Much of our attention has been focused around Castro Marim where we have been making repeat visits to the three areas that we volunteered to cover as part of a survey of the Lesser Short-toed Lark population. It has to be said that we haven’t found many and it will be interesting to hear how others have fared. Fortunately, there have been plenty of other birds to see while we’ve been looking for larks, including Little Bustards, Marsh and Montagu’s Harriers, Stone-curlews and Glossy Ibises.
There seem to be quite a number of Glossy Ibises in the Algarve at the moment and several Squacco Herons, too. When we were last in Doñana conditions there were such that it seemed unlikely many birds would breed at the JAV Centre and so it has turned out, we hear. Presumably the birds that have found their way to the Algarve are some of the failed breeders. Might some of these birds have found a place in the Algarve to breed, we wonder.
Again we have spent some time looking for new sites where we can photograph Bee-eaters; we also spent an hour or more one morning trying to photograph an uncooperative Spectacled Warbler. We’ve been checking for the return of White-rumped Swifts and one morning we even went twitching!
A brood of Crag Martins at a site where we were looking for White-rumped Swifts.
Migration continues and there are still plenty of waders around the Ria Formosa and at Castro Marim that should soon be heading north. Mostly they are Dunlins and Sanderlings, now in fine breeding plumage, but we are still seeing a few Grey Plovers, Turnstones, Curlews, Oystercatchers and Ruff and it’s been a good week for Wood Sandpipers.A late Osprey at Castro Marim on 17th May was one of the week’s highlights, particularly as it perched on top of a pole that was fitted with a nest platform intended for White Storks. Who knows, maybe one day they will breed there!

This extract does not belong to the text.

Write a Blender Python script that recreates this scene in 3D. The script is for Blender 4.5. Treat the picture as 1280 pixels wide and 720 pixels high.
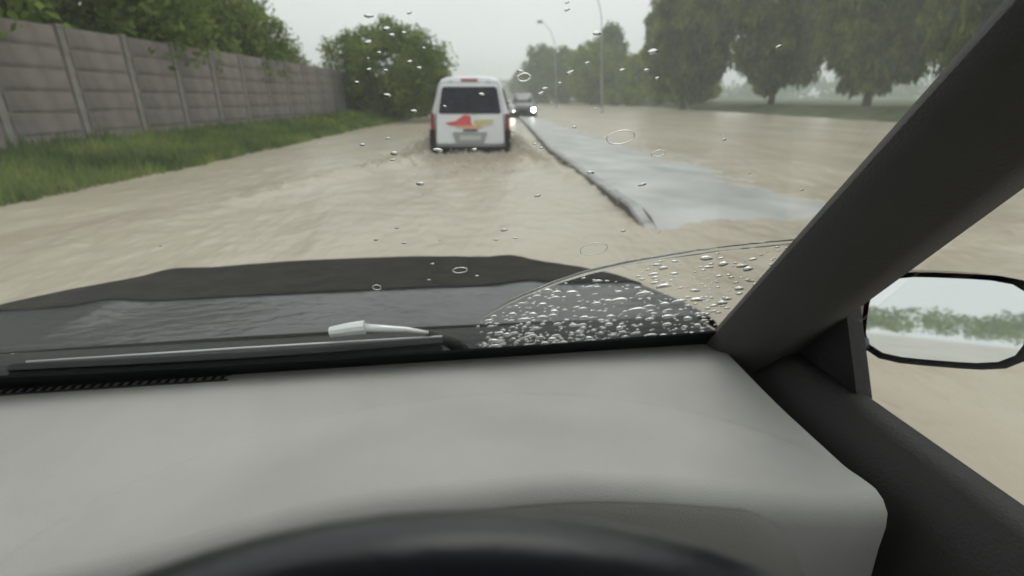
import bpy, math, random
import numpy as np
from mathutils import Vector, noise
random.seed(7); rng = np.random.default_rng(7)
S = bpy.context.scene
for o in list(bpy.data.objects): bpy.data.objects.remove(o)
R = math.radians
# ------------------------------------------------------------------ camera, sky, sun, exposure
PITCH = R(20.9); FPX = 624.0; CAMZ = 1.30
cam = bpy.data.cameras.new('camera'); co = bpy.data.objects.new('camera', cam); S.collection.objects.link(co)
co.location = (0, 0, CAMZ); co.rotation_euler = (math.pi/2 - PITCH, 0, 0)
cam.sensor_width = 36; cam.lens = FPX/1280*36; cam.clip_start = .02; cam.clip_end = 8000
cam.dof.use_dof = True; cam.dof.focus_distance = .46; cam.dof.aperture_fstop = 5.3
S.camera = co
SUN_EL, SUN_AZ = 62, 20
w = bpy.data.worlds.new("World"); S.world = w; w.use_nodes = True
nt = w.node_tree; nt.nodes.clear()
out = nt.nodes.new('ShaderNodeOutputWorld'); bg = nt.nodes.new('ShaderNodeBackground')
sky = nt.nodes.new('ShaderNodeTexSky'); sky.sky_type = 'NISHITA'; sky.sun_disc = False
sky.sun_elevation = R(SUN_EL); sky.sun_rotation = R(SUN_AZ); sky.air_density = 1.0; sky.dust_density = 6
mx = nt.nodes.new('ShaderNodeMix'); mx.data_type = 'RGBA'; mx.inputs[0].default_value = .94
tc = nt.nodes.new('ShaderNodeTexCoord'); nz = nt.nodes.new('ShaderNodeTexNoise'); nz.inputs['Scale'].default_value = 1.6
nz.inputs['Detail'].default_value = 4
cr = nt.nodes.new('ShaderNodeValToRGB'); cr.color_ramp.elements[0].position = .3; cr.color_ramp.elements[1].position = .7
cr.color_ramp.elements[0].color = (6.9, 7.25, 7.15, 1); cr.color_ramp.elements[1].color = (8.1, 8.4, 8.3, 1)
nt.links.new(tc.outputs['Generated'], nz.inputs['Vector']); nt.links.new(nz.outputs['Fac'], cr.inputs[0])
nt.links.new(sky.outputs[0], mx.inputs[6]); nt.links.new(cr.outputs[0], mx.inputs[7])
nt.links.new(mx.outputs[2], bg.inputs[0]); bg.inputs[1].default_value = .099
nt.links.new(bg.outputs[0], out.inputs[0])
sl = bpy.data.lights.new('sun', 'SUN'); sl.energy = .5; sl.angle = R(40); sl.color = (1, .97, .92)
so = bpy.data.objects.new('sun', sl); S.collection.objects.link(so)
so.rotation_euler = (R(90-SUN_EL), 0, R(180-SUN_AZ))
S.view_settings.view_transform = 'Standard'; S.view_settings.look = 'None'
S.view_settings.exposure = 0.34; S.view_settings.gamma = 1
S.cycles.volume_step_rate = 1; S.cycles.max_bounces = 12; S.cycles.transparent_max_bounces = 24
S.cycles.volume_bounces = 1

# ------------------------------------------------------------------ pixel helpers (reference pixels 1280x720)
cp, sp = math.cos(PITCH), math.sin(PITCH)
def ray(x, y):
    u = (x-640)/FPX; v = (360-y)/FPX
    return Vector((u, cp+v*sp, -sp+v*cp))
def at_fwd(x, y, Y):
    d = ray(x, y); return Vector((0, 0, CAMZ)) + d*(Y/d.y)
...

Another highlight was adding Golden Oriole to the list of species that we have seen/heard without leaving home. A bird sang for quite a while yesterday but unfortunately without ever showing itself. As we are quite close to the coast (Gannet is on that ‘seen from home’ list!), we assume it was a newly arrived migrant.
Our twitch was unsuccessful. The best bird of the week in the Algarve was a White-winged Tern found near Faro late on Monday by Thijs Valkenberg and others. Unfortunately, it was gone by the following morning. Our journey wasn’t wasted, however. It was an opportunity to enjoy some close up views of Collared Pratincoles and to take some photographs.
Finally, a colour-ringed Spoonbill that we saw on Tuesday turned out, not surprisingly, to have originated in the Netherlands. It was ringed in 1996 and during its 16 years has made several visits to the Marismas del Odiel just across the border from here in Spain. However, ours was the first report of it in Portugal.